August 1941Atlantic Conference held

Atlantic Conference
Roosevelt was trying hard to help the British and coordinate policy. The meeting held off Canada set the goals of Great Britain and the United States in a war that the United States was not yet officially part of.

 


With deepening U.S. support for England, Roosevelt and Churchill both thought it was important that they meet. Under the strictest secrecy, both leaders set out for Argentina Harbor, in New Foundland. Roosevelt pretended to be on cruise around Cape Cod, when he in fact transferred to the Navy cruiser Augusta. Churchill sailed aboard the Prince of Wales. F.D.R. arrived at the meeting site, Placentiia Bay, Newfoundland, on August 7th (two day early) and spent the next day relaxing in the company of two of his sons­– one son was serving on a Destroyer escorting the President, and another son was serving as an aviator (who flew in for the occasion.)

On August 9th, at 9AM, the Prince of Wales sailed into the harbor. First, Harry Hopkins joined Roosevelt on the Augusta. (Hopkins had initially arrived aboard the Prince of Wales after traveling to the Soviet Union). An hour later, Churchill boarded the Augusta for the first of their meetings over lunch. The parties had dinner together in the evening. There were two high points to the meal. First, they began with presentation by Harry Hopkins on his visit to the Soviet Union. That presentation helped Roosevelt and Churchill they should both do all they could to help the Soviets. Second, the participants were all “subjected to” a masterful summary of the state of the war by Churchill.

The emotional high of the conference was the Sunday morning joint worship ceremony held aboard the Prince of Wales. All of the conference participants, as well as 300 sailors from the Augusta participated– as did the complete complement of the British battleship. The Stars and Stripes and the Union Jack were draped side by side on the pulpit. British and American chaplains took turns leading the service. Here, the highest ranks of the U.S. and British Armed Forces prayed together. The conference went on for five days. Its achievements were two fold: First, and probably most important, it allowed British and American representatives– from the President and Prime Minister on down– to develop a close and trusting relationship with their counterparts. In addition, the two sides managed to agree on a remarkable accord stating their goals for a post-war world. They called the agreement, The Atlantic Charter.

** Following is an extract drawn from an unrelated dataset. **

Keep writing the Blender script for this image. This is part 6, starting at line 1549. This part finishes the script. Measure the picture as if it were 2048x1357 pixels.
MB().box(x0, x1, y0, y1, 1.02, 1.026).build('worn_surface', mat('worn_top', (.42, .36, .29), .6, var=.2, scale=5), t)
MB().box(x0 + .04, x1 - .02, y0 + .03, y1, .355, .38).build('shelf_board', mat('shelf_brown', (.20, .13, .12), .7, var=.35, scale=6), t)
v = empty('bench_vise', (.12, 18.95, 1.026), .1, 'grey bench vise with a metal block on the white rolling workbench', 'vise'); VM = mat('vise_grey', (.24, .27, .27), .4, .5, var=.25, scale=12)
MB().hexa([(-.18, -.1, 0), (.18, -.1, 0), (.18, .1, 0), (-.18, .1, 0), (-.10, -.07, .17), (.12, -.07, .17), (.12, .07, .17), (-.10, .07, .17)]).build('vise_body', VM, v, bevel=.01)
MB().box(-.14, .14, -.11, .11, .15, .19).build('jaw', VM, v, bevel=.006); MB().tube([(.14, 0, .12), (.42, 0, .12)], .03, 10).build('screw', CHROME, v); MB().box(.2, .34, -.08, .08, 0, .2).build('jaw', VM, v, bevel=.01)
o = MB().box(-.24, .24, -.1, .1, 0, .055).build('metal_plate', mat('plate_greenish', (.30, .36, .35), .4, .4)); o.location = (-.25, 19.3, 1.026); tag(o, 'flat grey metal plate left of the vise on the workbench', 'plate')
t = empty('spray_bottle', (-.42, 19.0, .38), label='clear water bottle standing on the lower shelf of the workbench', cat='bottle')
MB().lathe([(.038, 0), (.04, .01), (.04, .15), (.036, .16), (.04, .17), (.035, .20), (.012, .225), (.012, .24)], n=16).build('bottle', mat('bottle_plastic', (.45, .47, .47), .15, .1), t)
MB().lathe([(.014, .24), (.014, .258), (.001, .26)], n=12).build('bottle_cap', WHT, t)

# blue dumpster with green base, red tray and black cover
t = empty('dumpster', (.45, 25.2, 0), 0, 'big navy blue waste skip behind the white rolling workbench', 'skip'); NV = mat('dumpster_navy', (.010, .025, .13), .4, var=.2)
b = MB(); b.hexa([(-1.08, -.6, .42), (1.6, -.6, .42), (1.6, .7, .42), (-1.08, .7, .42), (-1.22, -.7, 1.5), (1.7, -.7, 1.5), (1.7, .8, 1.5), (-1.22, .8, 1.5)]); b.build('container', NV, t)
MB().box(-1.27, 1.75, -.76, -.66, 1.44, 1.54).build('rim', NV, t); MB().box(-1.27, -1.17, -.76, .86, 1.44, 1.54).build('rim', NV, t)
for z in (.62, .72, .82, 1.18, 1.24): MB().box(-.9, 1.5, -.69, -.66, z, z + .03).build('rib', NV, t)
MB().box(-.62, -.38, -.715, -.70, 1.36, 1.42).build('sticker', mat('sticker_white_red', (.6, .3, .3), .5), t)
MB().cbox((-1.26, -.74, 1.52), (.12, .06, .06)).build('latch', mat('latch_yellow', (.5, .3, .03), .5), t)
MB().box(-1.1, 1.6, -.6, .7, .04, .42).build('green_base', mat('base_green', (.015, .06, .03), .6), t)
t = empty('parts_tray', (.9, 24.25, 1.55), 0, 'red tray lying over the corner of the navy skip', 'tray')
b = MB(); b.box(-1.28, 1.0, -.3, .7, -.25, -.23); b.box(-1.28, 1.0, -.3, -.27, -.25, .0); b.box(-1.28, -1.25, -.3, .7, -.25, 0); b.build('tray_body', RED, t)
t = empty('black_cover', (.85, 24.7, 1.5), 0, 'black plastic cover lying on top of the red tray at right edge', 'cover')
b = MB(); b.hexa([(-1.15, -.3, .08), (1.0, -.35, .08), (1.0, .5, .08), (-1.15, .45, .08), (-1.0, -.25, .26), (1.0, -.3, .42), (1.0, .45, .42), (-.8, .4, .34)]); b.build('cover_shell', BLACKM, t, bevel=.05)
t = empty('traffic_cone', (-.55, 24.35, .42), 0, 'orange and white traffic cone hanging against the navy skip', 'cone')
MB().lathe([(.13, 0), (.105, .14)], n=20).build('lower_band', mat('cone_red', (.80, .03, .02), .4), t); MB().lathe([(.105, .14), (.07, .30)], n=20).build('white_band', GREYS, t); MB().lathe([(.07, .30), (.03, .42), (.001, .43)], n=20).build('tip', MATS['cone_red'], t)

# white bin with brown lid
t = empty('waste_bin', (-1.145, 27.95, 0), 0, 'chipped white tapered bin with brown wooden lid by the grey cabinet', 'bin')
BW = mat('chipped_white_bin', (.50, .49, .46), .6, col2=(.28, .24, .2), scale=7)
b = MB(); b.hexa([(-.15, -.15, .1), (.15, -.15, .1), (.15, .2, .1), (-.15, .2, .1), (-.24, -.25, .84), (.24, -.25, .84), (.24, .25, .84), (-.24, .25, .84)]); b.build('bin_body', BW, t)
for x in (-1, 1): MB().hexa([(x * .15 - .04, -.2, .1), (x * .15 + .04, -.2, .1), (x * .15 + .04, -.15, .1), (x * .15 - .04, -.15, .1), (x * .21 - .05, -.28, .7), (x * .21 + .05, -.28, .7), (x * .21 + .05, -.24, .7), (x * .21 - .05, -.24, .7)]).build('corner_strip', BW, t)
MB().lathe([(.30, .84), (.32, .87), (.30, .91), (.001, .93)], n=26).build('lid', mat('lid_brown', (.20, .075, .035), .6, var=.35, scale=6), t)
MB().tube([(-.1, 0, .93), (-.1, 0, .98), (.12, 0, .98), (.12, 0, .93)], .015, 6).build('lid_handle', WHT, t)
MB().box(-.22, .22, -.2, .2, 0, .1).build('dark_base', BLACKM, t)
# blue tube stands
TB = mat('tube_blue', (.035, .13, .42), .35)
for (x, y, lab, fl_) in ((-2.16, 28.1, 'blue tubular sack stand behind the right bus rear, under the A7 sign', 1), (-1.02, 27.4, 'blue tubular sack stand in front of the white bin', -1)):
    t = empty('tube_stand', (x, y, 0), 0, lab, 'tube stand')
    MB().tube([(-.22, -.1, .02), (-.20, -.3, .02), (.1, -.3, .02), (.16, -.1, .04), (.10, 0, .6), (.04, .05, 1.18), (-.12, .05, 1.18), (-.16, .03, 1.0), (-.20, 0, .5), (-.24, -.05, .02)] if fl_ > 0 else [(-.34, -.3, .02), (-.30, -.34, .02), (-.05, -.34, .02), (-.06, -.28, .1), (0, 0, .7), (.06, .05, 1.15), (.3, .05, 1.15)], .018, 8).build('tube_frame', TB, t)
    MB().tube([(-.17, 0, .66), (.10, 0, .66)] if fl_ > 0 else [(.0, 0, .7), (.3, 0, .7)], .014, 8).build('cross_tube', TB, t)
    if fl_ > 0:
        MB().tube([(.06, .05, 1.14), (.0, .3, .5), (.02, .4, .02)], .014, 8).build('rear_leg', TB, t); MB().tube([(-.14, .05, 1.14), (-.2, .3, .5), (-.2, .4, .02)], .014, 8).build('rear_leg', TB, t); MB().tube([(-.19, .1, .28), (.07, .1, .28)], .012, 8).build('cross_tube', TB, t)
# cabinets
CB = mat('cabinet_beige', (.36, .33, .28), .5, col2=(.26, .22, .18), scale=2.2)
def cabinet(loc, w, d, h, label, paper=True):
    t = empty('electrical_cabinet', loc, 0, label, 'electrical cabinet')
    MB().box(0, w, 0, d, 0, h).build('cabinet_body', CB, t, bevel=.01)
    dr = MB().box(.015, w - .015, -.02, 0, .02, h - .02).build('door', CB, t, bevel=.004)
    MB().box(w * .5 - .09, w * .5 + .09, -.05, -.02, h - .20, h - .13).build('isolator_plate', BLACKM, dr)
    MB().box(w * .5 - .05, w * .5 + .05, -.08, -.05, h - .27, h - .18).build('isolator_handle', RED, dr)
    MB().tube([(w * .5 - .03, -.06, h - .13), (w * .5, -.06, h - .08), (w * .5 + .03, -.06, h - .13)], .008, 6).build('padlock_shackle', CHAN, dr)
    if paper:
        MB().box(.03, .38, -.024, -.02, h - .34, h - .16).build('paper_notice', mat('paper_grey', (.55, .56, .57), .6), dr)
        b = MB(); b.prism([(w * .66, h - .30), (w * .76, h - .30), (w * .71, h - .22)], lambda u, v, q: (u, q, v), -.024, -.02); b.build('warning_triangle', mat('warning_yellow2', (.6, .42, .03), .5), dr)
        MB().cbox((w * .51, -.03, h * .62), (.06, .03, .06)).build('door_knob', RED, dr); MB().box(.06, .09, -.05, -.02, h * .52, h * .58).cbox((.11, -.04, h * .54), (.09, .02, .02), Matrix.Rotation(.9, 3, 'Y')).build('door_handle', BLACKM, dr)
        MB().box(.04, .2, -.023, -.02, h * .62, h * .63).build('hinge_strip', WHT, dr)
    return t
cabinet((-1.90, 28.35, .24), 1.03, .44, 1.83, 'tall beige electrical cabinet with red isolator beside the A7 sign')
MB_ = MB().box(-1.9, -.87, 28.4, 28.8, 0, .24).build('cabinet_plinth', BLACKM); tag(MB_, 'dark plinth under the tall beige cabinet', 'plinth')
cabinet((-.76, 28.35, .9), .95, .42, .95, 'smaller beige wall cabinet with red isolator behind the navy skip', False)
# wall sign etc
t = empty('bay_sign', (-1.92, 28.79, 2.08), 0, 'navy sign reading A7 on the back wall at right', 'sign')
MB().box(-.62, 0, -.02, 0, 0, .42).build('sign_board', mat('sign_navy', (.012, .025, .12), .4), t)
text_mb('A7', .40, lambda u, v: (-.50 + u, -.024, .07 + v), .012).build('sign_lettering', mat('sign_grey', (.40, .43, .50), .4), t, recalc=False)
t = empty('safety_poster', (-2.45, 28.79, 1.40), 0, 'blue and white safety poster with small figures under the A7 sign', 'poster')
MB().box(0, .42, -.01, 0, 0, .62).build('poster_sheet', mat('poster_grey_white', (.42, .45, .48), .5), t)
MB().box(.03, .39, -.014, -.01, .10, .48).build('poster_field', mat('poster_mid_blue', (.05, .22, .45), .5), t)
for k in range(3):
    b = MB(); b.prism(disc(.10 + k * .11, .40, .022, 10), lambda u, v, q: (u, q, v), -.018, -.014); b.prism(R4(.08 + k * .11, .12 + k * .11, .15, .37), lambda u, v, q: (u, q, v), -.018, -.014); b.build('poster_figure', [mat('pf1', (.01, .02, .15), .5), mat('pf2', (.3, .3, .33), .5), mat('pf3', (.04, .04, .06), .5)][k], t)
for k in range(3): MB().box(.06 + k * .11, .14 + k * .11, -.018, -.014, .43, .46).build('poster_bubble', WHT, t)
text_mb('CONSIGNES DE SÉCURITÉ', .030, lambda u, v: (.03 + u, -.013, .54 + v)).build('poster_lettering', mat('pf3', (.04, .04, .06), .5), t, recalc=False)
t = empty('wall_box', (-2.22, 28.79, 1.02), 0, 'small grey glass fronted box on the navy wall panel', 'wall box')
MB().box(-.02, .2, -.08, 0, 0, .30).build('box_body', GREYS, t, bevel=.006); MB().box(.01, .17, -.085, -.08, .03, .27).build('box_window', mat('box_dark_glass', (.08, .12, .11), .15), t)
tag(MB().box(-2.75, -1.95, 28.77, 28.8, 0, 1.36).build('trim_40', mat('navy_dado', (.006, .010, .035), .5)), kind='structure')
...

The Atlantic Charter states:

First, their countries seek no aggrandizement, territorial or other;

Second, they desire to see no territorial changes that do not accord with the freely expressed wishes of the peoples concerned;

Third, they respect the right of all peoples to choose the form of government under which they will live; and they wish to see sovereign rights and self-government restored to those who have been forcibly deprived of them;

Fourth, they will endeavor, with due respect for their existing obligations, to further the enjoyment by all States, great or small, victor or vanquished, of access, on equal terms, to the trade and to the raw materials of the world which are needed for their economic prosperity;

Fifth, they desire to bring about the fullest collaboration between all nations in the economic field with the object of securing, for all, improved labor standards, economic advancement and social security;

Sixth, after the final destruction of the Nazi tyranny, they hope to see established a peace which will afford to all nations the means of dwelling in safety within their own boundaries, and which will afford assurance that all the men in all lands may live out their lives in freedom from fear and want;

Seventh, such a peace should enable all men to traverse the high seas and oceans without hindrance;

Eighth, they believe that all of the nations of the world, for realistic as well as spiritual reasons must come to the abandonment of the use of force. Since no future peace can be maintained if land, sea or air armaments continue to be employed by nations which threaten, or may threaten, aggression outside of their frontiers, they believe, pending the establishment of a wider and permanent system of general security, that the disarmament of such nations is essential. They will likewise aid and encourage all other practicable measure, which will lighten for peace-loving peoples the crushing burden of armaments.